OBJECTIVE:
Give back only the lines in the records below from the one with "geo = N(nt, 'ShaderNodeNewGeometry')" to the one with "two.inputs[6]); L.new(tint(inner), two.inputs[7])", both inclusive, word for word.

TASK DATA:
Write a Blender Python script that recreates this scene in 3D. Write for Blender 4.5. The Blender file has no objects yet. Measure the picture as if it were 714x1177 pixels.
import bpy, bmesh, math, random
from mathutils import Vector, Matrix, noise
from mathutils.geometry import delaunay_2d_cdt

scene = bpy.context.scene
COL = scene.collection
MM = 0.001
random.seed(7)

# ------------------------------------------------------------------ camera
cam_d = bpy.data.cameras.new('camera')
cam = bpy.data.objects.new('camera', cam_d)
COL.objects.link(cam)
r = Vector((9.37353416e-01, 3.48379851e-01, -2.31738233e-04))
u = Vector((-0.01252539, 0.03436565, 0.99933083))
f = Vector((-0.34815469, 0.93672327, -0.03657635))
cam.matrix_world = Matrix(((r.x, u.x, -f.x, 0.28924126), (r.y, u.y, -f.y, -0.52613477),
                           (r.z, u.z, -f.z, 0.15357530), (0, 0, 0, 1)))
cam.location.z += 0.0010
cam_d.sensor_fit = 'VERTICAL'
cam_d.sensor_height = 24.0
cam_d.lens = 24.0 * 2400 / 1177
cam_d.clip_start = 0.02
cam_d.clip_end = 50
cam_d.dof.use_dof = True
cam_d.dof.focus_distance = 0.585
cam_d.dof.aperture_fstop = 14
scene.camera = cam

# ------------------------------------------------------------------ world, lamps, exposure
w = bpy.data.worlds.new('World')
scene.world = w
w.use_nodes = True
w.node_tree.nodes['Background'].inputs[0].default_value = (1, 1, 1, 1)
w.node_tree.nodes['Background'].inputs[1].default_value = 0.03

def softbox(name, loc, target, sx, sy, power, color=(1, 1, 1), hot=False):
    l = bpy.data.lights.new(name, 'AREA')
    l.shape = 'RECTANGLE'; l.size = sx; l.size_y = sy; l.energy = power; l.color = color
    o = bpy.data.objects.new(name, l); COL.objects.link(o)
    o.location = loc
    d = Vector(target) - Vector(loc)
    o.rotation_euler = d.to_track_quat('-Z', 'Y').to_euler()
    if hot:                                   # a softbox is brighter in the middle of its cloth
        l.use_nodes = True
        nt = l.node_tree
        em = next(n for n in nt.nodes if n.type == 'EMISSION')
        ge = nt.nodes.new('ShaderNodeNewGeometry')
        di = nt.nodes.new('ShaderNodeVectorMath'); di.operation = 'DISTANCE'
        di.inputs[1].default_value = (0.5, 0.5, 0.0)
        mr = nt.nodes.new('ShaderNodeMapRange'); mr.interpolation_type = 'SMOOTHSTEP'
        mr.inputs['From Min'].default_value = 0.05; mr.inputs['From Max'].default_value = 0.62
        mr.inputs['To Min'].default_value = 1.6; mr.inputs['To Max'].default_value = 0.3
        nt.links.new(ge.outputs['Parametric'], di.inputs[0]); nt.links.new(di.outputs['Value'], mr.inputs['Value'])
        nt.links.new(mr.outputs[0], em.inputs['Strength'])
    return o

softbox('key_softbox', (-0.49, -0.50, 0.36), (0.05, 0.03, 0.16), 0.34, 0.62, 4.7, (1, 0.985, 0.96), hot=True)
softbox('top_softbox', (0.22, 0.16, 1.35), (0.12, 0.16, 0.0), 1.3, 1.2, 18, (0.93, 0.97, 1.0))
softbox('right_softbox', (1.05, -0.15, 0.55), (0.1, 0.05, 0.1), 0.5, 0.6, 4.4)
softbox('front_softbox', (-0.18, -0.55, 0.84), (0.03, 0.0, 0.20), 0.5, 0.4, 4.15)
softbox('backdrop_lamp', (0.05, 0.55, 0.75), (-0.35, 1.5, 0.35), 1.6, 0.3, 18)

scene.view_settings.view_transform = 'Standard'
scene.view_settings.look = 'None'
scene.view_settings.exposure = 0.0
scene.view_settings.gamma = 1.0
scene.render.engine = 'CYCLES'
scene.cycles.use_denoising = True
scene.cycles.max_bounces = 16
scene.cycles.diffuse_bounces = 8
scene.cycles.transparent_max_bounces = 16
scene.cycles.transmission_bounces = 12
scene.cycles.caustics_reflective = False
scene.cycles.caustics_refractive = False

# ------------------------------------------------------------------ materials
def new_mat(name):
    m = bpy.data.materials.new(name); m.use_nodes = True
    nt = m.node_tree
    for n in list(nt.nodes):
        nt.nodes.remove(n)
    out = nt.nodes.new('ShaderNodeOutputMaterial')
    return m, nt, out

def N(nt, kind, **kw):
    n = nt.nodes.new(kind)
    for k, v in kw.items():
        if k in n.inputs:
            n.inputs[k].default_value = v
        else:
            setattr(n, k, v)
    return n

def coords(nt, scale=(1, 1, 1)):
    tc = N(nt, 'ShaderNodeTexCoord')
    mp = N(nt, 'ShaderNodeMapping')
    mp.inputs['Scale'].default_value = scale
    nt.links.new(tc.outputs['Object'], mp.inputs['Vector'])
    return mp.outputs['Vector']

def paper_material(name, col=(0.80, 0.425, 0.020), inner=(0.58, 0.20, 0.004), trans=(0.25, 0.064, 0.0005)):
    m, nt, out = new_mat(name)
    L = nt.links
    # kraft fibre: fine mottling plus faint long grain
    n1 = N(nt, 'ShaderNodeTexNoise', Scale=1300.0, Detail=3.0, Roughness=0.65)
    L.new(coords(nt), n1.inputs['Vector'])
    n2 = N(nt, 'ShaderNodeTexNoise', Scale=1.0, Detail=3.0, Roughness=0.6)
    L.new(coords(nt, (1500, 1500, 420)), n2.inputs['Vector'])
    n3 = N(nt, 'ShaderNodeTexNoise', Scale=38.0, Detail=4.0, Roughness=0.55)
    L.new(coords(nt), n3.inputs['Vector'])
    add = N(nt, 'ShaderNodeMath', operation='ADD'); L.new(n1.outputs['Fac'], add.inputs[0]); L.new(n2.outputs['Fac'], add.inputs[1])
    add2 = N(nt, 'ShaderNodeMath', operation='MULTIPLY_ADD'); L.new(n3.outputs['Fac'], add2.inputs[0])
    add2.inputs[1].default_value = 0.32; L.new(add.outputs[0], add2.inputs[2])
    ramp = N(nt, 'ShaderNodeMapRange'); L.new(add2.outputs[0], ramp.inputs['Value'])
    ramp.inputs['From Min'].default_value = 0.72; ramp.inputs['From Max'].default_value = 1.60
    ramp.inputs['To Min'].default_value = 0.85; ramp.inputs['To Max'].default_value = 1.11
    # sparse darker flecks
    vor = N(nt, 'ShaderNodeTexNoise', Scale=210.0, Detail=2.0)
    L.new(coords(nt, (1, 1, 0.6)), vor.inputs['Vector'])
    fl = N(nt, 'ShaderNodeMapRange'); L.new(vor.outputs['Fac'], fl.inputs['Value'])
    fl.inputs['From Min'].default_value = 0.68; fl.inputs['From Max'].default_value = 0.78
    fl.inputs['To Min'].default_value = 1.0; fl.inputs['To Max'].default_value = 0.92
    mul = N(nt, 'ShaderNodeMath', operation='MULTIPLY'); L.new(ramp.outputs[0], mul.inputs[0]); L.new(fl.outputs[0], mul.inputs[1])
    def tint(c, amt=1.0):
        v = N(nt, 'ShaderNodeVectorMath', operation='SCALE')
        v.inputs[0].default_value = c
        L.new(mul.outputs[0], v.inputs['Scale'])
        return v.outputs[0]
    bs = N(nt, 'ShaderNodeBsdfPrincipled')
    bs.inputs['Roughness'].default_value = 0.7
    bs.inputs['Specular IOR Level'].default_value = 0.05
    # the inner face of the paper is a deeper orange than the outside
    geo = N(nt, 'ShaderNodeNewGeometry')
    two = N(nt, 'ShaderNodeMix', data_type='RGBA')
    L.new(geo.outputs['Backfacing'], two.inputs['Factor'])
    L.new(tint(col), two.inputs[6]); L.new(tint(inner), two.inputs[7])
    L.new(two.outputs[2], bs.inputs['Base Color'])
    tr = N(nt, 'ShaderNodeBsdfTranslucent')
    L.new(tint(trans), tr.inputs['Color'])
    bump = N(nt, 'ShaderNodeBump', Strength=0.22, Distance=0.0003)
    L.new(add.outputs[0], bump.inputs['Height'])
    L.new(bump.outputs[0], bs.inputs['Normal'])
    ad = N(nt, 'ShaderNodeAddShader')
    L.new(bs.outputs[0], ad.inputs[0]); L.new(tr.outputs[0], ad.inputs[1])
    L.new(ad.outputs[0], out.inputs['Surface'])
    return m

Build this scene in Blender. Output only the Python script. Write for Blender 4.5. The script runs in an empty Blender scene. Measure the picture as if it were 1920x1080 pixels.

WRITTEN REPLY:
    geo = N(nt, 'ShaderNodeNewGeometry')
    two = N(nt, 'ShaderNodeMix', data_type='RGBA')
    L.new(geo.outputs['Backfacing'], two.inputs['Factor'])
    L.new(tint(col), two.inputs[6]); L.new(tint(inner), two.inputs[7])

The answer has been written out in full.